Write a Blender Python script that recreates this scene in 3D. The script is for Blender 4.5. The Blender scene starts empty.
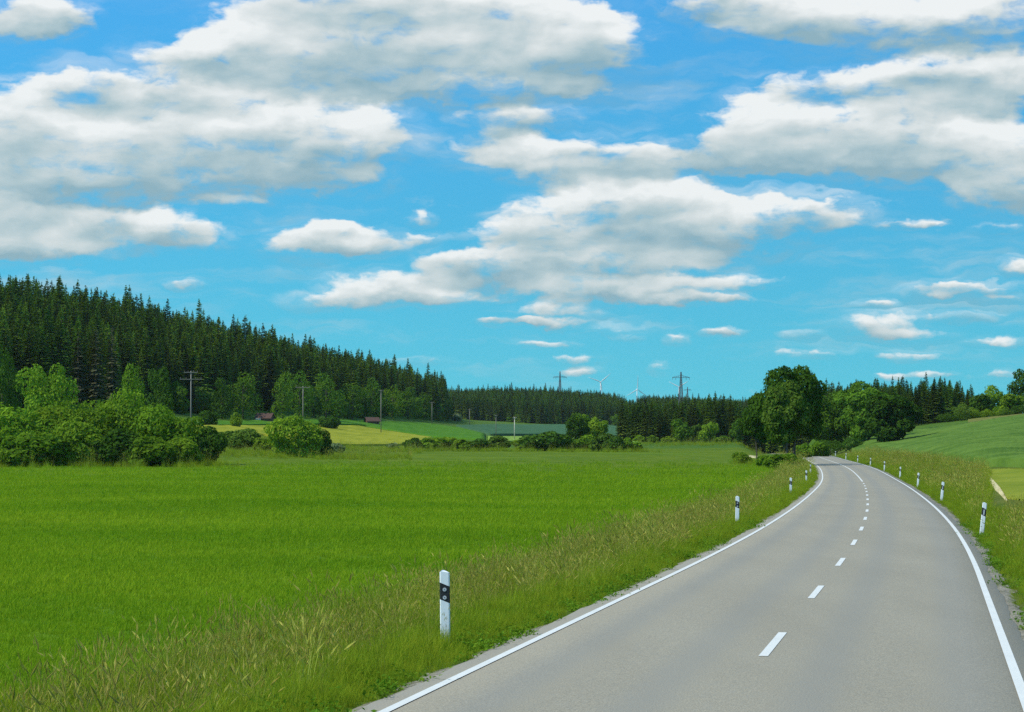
import bpy, math, random
import numpy as np
from mathutils import Vector, Matrix

sc = bpy.context.scene
COL = sc.collection
R = math.radians
F, CX, HY, CAMZ = 2450.0, 512.0, 450.0, 2.655    # focal length in px, picture centre, horizon row, eye height

# ------------------------------------------------------------------ camera, sky, sun, exposure
cam_d = bpy.data.cameras.new('camera')
cam = bpy.data.objects.new('camera', cam_d); COL.objects.link(cam)
cam.location = (0, 0, CAMZ); cam.rotation_euler = (R(90), 0, 0)
cam_d.sensor_width = 36; cam_d.lens = F / 1024 * 36
cam_d.shift_y = (HY - 356) / 1024
cam_d.clip_start = 0.1; cam_d.clip_end = 30000
sc.camera = cam

SUN_AZ, SUN_EL = R(-111), R(50)                  # from the left and a little behind the camera
sun_d = bpy.data.lights.new('sun', 'SUN'); sun = bpy.data.objects.new('sun', sun_d); COL.objects.link(sun)
sun_d.energy = 4.4; sun_d.angle = R(0.53); sun_d.color = (1.0, 0.95, 0.84)
sun.rotation_euler = (SUN_EL - R(90), 0, -SUN_AZ); sun.location = (-200, -80, 300)

sc.view_settings.view_transform = 'Standard'; sc.view_settings.look = 'None'
sc.view_settings.exposure = 0.0; sc.view_settings.gamma = 1.0; sc.view_settings.use_curve_mapping = False
sc.render.engine = 'CYCLES'
cy = sc.cycles
cy.use_denoising = False
cy.use_adaptive_sampling = False
cy.max_bounces = 6; cy.diffuse_bounces = 3; cy.glossy_bounces = 2; cy.transmission_bounces = 4
cy.volume_bounces = 1; cy.transparent_max_bounces = 8; cy.caustics_reflective = False; cy.caustics_refractive = False
cy.sample_clamp_indirect = 6

WS = 0.15                                         # world strength
# clouds: centre and half size, in 1/2450 rad from the road's heading (px 512, py 450), lightness bias
CLOUDS = [
 (45,18,62,24),(15,28,40,16),
 (195,58,70,22),(270,48,90,36),(360,48,120,52),(470,44,120,58),(560,48,85,48),(600,40,40,34),(330,10,90,26),(440,6,120,26),(300,85,110,22),(480,92,130,16),
 (125,92,88,25),(80,84,44,16),(190,104,70,18),
 (345,142,74,38),(270,140,110,44),(180,150,120,48),(90,150,110,52),(15,130,56,50),(60,185,120,30),(160,190,130,18),(290,178,100,18),
 (222,203,40,8),(20,205,40,26),
 (40,243,92,15),(60,222,80,16),(140,228,70,18),(190,240,44,19),(0,232,50,28),
 (300,246,46,17),(345,238,58,15),(375,248,44,10),(335,228,26,8),
 (420,219,17,9),(425,240,22,8),
 (320,303,46,12),(395,290,78,17),(450,262,34,14),(470,272,60,16),(450,298,40,8),
 (187,285,22,6),(492,322,18,6),(560,306,34,9),(558,314,46,9),(540,322,50,6),
 (520,122,62,18),(500,148,46,18),(570,160,108,20),(645,162,42,24),(590,178,80,14),
 (590,222,96,34),(680,222,100,36),(760,222,80,30),(815,216,62,20),(690,196,46,18),(620,200,60,18),(520,268,90,18),(600,262,130,22),(650,290,80,15),(560,288,80,12),(700,300,50,7),(740,282,46,8),(530,240,60,18),
 (720,4,60,16),(790,18,90,26),(890,22,120,34),(990,24,80,32),
 (860,86,90,20),(960,80,80,28),(1010,88,50,34),(930,108,80,16),
 (765,130,56,40),(735,150,56,22),(850,142,110,36),(940,150,100,38),(1010,170,60,44),(1000,192,54,26),(770,160,80,18),
 (1000,230,26,7),(1018,268,20,10),(965,293,60,9),(945,285,30,6),(1005,300,30,5),(876,304,22,5),(880,325,46,14),(905,336,44,8),
 (800,335,22,6),(910,357,34,6),(676,340,14,7),(575,360,32,7),(580,372,24,7),(630,337,18,5),(660,368,12,8),(1000,342,34,6),(1005,376,36,6),(888,378,18,5),(820,355,40,5),
 (905,225,34,6),(610,330,30,6),(720,332,24,5),(960,318,40,6),(935,375,34,5),(545,345,36,5),(420,362,36,5),
]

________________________

» **REQUIREMENT**:
From the first line above down to the line with "F, CX, HY, CAMZ", reproduce every line and no others, omitting pictures.

» **ANSWER BELOW**:
Write a Blender Python script that recreates this scene in 3D. The script is for Blender 4.5. The Blender scene starts empty.
import bpy, math, random
import numpy as np
from mathutils import Vector, Matrix

sc = bpy.context.scene
COL = sc.collection
R = math.radians
F, CX, HY, CAMZ = 2450.0, 512.0, 450.0, 2.655    # focal length in px, picture centre, horizon row, eye height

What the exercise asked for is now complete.